Texas’ capital city saw an increase in homes for sale in May, with dollar volume increasing while the median price held steady.
The Austin-Round Rock area had enough inventory on the market to last 1.2 months, according to the monthly Central Texas Housing Market Report by the Austin Board of Realtors. The median sales price remained at the record-setting $550,000 it hit in April, a 19 percent increase over April 2021.
Active listings were way up — 146 percent higher than last year, to 4,173 — and new listings increased 18.8 percent over last year, to 5,231.
Area residential sales were on the downslide, declining 7 percent year over year to 3,633, but sales dollar volume for the month was $2.4 billion — 9 percent higher than in May 2021. Pending sales declined 13 percent to 3,643 transactions.
Do the stats herald a bursting bubble for the Austin area housing market? Not likely, said Texas A&M research economist Adam Perdue, quoted in the report.
The rise in inventory and active listings signal that the market might be starting to “normalize,” Perdue said, and home prices are projected to “fall slightly lower than the long-term trend we’ve monitored over the past two years.”
Due to number of factors including affordability issues and an economic growth loop fed by the “the high influx of companies and individuals migrating to the area both from within Texas and out-of-state,” he said, “the sales decline appears to be more likely a supply issue than a demand one and does not indicate a bubble bursting.”
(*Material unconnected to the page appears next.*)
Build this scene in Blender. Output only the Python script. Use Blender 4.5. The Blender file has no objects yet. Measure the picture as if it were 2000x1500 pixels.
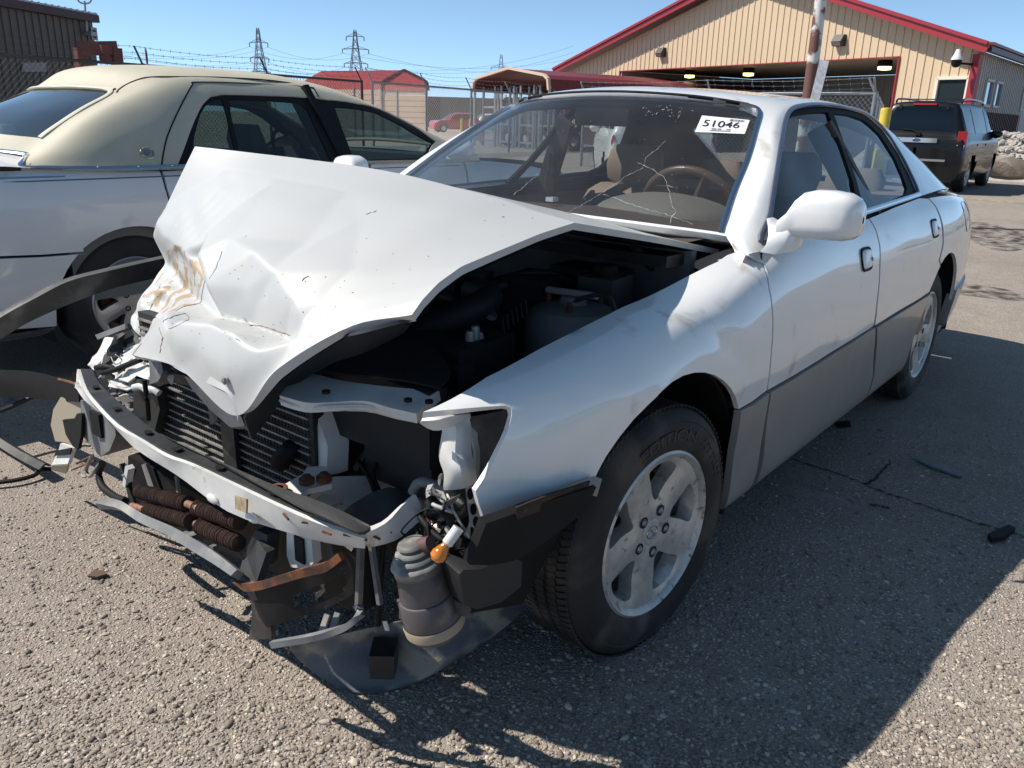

Within Austin city limits, May home sales decreased 10 percent year over year to 1,121 sales, but sales dollar volume increased 5.6 percent, to $923 million, and median price rose 18 percent, setting a new all-time record of $667,000. New listings increased 5 percent to 1,511, active listings increased 73 percent to 1,067 and pending sales dropped by 16 percent to 1,122 since May 2021 Monthly housing inventory in the city increased to one month, double what it was this time last year.